### OBJECTIVE:
Go through the entries below and copy each line containing the word "this".

==================================================

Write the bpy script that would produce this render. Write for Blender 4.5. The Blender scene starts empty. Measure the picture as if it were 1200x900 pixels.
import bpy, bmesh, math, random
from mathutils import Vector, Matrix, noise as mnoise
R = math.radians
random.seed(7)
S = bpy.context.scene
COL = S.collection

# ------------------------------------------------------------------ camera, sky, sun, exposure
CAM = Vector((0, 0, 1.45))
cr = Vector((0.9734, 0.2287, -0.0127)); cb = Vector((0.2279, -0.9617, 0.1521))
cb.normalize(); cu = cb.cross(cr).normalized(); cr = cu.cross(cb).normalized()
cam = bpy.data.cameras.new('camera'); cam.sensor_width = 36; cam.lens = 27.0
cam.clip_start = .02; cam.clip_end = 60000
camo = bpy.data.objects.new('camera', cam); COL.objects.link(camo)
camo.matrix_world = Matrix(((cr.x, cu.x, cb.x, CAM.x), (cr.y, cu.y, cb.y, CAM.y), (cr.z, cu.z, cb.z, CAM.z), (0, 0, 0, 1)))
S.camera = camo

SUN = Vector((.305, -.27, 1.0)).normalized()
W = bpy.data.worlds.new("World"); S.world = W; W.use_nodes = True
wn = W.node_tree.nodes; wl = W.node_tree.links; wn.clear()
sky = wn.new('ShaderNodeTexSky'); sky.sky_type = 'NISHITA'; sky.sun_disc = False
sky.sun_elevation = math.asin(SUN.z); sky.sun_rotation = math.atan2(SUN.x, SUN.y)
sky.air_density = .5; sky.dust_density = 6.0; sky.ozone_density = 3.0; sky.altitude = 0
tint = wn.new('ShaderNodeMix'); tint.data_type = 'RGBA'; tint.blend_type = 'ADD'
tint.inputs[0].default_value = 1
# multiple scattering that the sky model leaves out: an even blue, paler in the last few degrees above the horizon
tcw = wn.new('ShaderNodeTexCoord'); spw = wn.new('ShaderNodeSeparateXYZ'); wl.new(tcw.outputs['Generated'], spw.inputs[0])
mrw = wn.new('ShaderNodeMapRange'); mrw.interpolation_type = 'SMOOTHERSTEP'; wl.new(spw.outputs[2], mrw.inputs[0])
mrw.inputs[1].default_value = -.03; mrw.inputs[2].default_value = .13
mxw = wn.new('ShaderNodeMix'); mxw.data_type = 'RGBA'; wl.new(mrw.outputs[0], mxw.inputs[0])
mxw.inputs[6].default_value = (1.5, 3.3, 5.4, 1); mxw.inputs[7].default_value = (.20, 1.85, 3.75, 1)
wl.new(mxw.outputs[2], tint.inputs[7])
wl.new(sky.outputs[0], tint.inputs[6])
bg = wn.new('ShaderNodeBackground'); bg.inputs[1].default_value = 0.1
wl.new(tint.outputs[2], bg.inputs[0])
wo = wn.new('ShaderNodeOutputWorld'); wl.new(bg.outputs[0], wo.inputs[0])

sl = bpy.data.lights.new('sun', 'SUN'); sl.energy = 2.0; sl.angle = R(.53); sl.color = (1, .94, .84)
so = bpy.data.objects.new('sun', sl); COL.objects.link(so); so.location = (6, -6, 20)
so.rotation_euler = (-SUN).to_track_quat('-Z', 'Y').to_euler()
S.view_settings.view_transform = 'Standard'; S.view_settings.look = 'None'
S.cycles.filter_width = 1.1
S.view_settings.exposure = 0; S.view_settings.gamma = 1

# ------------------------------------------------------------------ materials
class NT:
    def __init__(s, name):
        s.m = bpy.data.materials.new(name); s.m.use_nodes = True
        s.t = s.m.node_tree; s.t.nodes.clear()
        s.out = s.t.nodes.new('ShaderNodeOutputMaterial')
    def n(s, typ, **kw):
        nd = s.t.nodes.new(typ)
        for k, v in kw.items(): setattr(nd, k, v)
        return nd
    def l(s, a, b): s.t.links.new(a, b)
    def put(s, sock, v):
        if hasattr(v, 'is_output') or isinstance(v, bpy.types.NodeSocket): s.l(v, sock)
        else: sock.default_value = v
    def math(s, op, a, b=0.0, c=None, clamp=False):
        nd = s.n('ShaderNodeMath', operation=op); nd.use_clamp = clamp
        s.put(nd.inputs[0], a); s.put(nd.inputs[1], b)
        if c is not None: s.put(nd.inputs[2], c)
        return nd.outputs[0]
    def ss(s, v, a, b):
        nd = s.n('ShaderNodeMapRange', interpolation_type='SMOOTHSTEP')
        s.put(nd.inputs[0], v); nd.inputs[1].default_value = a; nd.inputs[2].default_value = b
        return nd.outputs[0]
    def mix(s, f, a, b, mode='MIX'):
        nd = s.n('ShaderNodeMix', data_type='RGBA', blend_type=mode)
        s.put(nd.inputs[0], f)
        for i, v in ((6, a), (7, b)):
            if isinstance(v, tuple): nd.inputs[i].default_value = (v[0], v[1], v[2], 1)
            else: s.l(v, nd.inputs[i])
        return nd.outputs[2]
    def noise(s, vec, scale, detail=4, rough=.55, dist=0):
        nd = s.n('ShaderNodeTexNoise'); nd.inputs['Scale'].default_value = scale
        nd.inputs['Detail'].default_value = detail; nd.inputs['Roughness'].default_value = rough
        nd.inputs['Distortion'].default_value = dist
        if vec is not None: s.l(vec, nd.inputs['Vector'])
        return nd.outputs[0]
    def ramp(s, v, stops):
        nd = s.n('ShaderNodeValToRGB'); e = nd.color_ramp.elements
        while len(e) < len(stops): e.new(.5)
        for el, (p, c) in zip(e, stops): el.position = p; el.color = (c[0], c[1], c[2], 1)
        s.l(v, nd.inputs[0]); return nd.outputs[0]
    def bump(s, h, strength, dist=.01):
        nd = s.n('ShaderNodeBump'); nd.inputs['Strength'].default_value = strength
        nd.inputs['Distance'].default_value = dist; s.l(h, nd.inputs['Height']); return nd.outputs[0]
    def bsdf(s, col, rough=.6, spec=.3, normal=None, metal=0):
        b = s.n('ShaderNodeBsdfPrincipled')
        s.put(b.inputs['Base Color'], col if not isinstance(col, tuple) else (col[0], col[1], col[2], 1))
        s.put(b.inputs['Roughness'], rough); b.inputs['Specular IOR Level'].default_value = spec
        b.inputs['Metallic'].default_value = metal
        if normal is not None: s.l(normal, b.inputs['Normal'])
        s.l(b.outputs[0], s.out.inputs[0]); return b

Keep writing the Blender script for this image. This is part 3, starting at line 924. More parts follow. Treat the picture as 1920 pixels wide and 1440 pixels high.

==================================================

### COMPLETED EXERCISE:
Write the bpy script that would produce this render. Write for Blender 4.5. The Blender scene starts empty. Measure the picture as if it were 1200x900 pixels.
Keep writing the Blender script for this image. This is part 3, starting at line 924. More parts follow. Treat the picture as 1920 pixels wide and 1440 pixels high.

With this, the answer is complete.